With water consumption going up and the supply remains stagnant, people who depend on the water distribution network are facing a hard time this summer. In many areas, they have resorted to using pumps to pull as much water out of the pipes as possible, even though it’s illegal and invites harsh penalty from the Kerala Water Authority (KWA).

Most of the Water Authority sub offices have stopped giving new connections in the district. Panchayats like Chellanam, Cheranelloor, Varapuzha, Mulavukkad and Eloor are among the worst-hit. The supply pipelines have been empty for over a month now.

Demand goes up

Though the demand in Kochi in 2012-13 was around 410 million litres a day, no action has been taken to meet the demand. A KWA official said the Aluva water works that supplies the water in the city was increasing its capacity from 225 mld up to 257 mld. Yet, this summer people have had to depend on tanker lorries to meet their demand. The water consumption level of an individual had been recently revised (prior figures about 4 years ago) from 40 litres a day to 70 litres in rural areas and from 150 litres to 200 litres a day in urban areas.

KWA helpless

The Water Authority has no system of its own for tanker lorry supply, leaving the work with local bodies. “We cannot afford to have a system of dedicated water supply because of the power disruption in the State,” said a senior official at the Water Authority.

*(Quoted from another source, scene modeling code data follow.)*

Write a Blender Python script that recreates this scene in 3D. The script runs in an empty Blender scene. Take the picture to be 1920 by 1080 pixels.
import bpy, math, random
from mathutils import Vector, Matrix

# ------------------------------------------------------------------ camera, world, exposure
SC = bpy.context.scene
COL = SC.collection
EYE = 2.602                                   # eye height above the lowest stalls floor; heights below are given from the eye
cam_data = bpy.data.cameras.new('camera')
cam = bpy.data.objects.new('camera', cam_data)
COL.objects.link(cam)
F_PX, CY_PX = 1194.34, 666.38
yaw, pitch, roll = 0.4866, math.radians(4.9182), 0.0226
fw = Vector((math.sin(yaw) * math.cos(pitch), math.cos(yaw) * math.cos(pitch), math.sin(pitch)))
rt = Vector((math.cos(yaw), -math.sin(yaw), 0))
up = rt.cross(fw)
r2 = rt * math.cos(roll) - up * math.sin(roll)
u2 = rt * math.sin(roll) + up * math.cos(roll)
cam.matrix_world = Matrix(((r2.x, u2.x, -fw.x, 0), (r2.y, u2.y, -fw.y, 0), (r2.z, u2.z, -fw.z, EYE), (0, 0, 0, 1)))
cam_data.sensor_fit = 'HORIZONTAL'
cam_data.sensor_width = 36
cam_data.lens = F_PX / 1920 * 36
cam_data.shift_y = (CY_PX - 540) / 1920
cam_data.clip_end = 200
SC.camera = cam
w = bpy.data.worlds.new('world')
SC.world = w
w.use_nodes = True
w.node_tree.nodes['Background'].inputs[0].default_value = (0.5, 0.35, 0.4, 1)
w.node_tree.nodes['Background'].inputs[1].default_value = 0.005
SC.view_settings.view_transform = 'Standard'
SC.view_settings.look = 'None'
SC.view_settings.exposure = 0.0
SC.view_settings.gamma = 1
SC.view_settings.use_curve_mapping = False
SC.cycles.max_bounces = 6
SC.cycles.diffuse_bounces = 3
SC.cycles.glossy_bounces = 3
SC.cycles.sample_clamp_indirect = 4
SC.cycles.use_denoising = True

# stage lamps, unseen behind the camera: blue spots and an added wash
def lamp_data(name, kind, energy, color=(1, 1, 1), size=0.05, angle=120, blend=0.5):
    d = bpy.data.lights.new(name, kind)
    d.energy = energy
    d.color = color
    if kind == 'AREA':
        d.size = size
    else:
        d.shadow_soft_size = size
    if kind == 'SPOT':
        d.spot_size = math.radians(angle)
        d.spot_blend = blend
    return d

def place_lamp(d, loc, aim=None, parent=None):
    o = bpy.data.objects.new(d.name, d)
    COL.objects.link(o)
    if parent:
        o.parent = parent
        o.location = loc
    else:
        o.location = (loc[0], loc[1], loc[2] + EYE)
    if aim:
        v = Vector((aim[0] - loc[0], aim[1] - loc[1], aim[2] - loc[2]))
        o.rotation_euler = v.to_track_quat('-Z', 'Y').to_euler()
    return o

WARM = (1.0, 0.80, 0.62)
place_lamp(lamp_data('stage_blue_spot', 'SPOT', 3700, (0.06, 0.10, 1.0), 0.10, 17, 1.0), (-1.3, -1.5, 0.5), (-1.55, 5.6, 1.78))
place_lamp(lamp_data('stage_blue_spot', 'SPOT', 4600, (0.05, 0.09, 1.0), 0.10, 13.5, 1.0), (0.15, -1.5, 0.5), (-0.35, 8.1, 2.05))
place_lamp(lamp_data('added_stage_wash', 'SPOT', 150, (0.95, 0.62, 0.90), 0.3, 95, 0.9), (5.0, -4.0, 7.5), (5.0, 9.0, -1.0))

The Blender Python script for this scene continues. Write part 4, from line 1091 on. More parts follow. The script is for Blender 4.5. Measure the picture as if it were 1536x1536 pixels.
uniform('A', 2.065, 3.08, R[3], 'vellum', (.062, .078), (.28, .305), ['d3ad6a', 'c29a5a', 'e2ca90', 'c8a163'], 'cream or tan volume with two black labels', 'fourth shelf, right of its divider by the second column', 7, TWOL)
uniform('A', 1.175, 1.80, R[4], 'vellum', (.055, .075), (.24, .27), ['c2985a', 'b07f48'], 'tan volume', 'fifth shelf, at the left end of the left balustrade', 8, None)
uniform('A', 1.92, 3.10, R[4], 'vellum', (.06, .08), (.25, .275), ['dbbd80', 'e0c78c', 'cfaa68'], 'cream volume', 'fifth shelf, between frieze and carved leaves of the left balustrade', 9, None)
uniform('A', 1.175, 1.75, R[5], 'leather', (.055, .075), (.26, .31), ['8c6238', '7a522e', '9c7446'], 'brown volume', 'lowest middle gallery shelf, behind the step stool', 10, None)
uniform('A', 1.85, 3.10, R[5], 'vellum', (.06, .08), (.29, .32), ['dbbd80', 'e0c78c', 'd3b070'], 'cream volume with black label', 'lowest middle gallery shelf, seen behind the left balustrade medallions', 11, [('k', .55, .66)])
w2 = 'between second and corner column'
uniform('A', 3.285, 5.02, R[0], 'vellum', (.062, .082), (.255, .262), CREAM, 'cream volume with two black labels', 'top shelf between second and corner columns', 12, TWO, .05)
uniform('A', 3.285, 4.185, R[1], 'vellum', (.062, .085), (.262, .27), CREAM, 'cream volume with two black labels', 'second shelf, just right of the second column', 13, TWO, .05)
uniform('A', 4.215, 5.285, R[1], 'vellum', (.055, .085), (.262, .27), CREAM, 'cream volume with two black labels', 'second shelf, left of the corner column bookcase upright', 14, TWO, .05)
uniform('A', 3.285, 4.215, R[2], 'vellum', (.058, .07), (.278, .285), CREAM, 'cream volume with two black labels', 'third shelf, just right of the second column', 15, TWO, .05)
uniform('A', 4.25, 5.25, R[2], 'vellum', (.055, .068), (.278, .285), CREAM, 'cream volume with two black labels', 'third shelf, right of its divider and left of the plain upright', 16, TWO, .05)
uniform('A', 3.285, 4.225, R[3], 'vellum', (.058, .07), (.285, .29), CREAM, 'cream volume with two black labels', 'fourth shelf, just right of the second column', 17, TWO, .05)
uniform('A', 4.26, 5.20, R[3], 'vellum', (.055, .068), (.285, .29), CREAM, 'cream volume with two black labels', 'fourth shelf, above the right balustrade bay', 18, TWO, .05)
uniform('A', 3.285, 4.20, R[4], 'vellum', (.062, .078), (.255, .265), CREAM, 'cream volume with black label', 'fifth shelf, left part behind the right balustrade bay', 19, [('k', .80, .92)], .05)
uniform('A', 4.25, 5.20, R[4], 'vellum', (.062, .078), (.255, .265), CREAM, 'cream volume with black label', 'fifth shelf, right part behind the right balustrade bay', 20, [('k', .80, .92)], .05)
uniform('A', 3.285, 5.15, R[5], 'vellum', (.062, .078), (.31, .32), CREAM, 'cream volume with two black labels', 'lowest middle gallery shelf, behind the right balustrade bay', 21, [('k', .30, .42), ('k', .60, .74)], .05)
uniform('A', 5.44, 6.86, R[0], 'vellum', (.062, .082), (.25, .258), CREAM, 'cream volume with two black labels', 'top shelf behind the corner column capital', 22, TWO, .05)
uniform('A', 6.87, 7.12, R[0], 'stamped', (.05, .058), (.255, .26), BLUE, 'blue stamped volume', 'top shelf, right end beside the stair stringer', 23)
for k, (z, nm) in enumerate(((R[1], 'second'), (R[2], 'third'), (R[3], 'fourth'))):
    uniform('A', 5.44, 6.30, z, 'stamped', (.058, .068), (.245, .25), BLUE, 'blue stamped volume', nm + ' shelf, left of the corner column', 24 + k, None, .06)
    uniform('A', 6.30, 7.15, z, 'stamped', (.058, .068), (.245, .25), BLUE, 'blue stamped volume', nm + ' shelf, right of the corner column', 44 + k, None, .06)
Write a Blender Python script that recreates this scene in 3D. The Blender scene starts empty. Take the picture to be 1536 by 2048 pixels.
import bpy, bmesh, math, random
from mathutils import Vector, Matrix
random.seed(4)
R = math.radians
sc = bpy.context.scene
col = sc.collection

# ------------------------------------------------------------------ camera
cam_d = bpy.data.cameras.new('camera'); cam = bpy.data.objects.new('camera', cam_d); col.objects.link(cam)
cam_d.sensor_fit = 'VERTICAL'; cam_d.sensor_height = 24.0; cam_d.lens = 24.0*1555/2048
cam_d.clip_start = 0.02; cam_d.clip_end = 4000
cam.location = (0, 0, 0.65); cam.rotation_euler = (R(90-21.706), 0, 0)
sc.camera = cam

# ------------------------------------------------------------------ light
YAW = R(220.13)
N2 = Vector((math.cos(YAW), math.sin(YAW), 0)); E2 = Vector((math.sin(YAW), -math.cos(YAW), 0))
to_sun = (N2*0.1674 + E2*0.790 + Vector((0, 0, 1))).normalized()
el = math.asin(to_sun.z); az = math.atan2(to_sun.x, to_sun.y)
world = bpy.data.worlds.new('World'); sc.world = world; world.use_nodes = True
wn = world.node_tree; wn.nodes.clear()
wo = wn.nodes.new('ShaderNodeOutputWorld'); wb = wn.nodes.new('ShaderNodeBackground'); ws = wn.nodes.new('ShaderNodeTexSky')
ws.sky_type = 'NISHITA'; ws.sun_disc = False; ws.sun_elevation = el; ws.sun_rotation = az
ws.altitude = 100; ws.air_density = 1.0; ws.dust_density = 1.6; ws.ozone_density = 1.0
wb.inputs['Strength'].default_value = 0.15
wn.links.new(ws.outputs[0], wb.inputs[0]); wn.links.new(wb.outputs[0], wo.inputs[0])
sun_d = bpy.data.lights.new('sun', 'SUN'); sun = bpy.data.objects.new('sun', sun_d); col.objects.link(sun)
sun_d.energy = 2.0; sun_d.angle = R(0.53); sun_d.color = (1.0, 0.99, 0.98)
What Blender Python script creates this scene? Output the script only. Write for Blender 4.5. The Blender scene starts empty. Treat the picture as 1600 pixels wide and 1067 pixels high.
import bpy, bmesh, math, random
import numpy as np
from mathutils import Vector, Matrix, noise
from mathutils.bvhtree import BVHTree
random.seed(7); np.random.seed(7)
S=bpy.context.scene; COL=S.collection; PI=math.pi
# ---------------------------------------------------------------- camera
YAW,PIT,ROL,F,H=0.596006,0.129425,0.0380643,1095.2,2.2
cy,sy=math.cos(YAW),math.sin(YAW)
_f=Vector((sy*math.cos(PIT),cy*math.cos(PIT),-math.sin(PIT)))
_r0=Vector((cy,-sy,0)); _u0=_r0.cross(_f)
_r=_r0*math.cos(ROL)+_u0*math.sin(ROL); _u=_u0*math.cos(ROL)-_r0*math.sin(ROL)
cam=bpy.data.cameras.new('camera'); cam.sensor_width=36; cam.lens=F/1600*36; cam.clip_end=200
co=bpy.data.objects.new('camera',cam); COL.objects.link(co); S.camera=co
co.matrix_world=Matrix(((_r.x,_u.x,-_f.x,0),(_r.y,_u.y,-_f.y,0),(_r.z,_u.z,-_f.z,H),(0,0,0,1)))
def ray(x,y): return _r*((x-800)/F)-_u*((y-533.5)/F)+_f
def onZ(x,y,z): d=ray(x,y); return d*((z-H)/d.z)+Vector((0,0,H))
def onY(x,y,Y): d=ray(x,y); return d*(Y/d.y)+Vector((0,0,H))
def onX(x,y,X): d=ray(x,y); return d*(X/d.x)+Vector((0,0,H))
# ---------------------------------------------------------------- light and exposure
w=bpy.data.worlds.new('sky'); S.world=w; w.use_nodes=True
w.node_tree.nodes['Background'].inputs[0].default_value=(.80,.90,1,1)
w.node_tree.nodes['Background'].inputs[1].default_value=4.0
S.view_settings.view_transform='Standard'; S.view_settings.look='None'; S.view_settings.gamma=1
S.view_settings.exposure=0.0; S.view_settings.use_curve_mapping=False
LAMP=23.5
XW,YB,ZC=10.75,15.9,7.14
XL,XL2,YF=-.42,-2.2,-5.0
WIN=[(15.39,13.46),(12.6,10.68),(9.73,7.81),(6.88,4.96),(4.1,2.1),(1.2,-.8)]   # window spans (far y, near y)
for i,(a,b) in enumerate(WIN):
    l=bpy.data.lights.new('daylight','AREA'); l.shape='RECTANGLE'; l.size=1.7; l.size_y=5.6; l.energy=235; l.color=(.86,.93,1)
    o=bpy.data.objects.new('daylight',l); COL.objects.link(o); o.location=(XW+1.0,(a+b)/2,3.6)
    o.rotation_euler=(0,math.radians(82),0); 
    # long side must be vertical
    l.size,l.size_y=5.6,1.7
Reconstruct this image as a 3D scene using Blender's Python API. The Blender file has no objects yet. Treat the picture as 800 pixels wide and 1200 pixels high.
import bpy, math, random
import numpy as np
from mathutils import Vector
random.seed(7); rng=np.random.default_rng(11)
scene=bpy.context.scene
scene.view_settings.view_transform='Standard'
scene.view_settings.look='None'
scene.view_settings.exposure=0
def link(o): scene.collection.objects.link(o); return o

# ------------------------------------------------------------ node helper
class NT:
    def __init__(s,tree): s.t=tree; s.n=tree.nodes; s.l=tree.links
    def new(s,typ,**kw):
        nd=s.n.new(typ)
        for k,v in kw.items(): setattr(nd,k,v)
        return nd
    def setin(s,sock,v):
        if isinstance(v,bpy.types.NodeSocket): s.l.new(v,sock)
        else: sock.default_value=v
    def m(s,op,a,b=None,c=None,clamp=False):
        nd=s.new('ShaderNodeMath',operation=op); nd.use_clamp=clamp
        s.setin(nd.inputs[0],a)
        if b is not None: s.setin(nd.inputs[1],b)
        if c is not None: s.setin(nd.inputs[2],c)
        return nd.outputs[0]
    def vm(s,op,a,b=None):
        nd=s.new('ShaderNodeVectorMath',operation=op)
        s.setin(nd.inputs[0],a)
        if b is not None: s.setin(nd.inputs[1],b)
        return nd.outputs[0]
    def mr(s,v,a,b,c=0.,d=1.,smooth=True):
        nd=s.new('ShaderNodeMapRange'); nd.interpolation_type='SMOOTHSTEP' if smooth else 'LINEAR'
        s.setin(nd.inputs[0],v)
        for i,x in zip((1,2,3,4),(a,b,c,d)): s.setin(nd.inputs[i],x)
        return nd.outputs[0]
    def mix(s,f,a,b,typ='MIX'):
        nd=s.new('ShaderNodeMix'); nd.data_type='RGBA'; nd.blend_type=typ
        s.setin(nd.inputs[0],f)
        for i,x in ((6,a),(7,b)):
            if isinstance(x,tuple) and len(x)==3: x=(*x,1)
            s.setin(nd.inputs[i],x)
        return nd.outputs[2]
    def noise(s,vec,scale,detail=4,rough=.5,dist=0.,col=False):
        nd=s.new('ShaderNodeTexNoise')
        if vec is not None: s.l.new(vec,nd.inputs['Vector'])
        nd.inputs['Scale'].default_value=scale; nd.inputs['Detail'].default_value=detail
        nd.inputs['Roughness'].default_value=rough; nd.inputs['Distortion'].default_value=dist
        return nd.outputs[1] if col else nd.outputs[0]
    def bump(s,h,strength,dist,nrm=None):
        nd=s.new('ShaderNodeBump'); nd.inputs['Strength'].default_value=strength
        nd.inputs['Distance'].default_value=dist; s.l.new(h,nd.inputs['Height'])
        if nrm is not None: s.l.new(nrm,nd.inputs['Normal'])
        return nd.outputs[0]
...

“The usage of motor pumps to suck water is rampant in Chellanam,” said panchayat president, K.P. Thankachan. This had resulted in saline water getting mixed with the distribution system, he said. The situation has been continuing for years.

Only 40 per cent of people in the panchayat have water connection. Others depend on public taps and water tankers provided by the panchayat. Despite the supply of six water tankers, the panchayat has requested the government to provide two more tankers.

The situation at Cheranelloor panchayat is worse, according to panchayat president Suresh Babu.

A sit-in by the residents a few months ago resulted in some water getting diverted to this panchayat and repair works on the pipelines. But the crisis continues as many parts of the panchayat still lacks supply, he said. The panchayat is still awaiting the Collector’s sanction for water tankers supply as it does not have sufficient resources to provide water through tanker lorries.

The neighbouring Varapuzha panchayat provides 36,000 litres of water through tanker lorries every day even though 80 per cent of the people have water connections, said Mercy Johny, panchayat president.

The Maradu project of 100 million litres a day under the Jawaharlal Nehru National Urban Renewal Mission is one of the major venture that is likely to resolve much of the woes plaguing the supply system.

However, mired in controversy over laying of pipelines from Piravom to Maradu, the project is being implemented at a pace that would perhaps be finished sometime early next year, according to senior officials in KWA.

The sanction for the project had come in 2007 and the initial work had begun in 2008-09. Nearly three years were lost in taking the project ahead.

Another project that is expected to provide more water is the augmentation work at Muppathadam that will provide about 8.5 mld to serve some of the nearby panchayaths’ demands after meeting Kadamakudy’s 4.5 mld.

A major project, Rs. 800 crores, with a capacity of 190 mld proposed at Kalamassery is still on paper.

According to senior officials at KWA it might take up to three months for getting the sanction for the project as the Union Ministry’s queries regarding the project were answered only recently. Since the project will be the main supply augmentation plant for the existing network, the work can be completed in about two-three years, said the officials.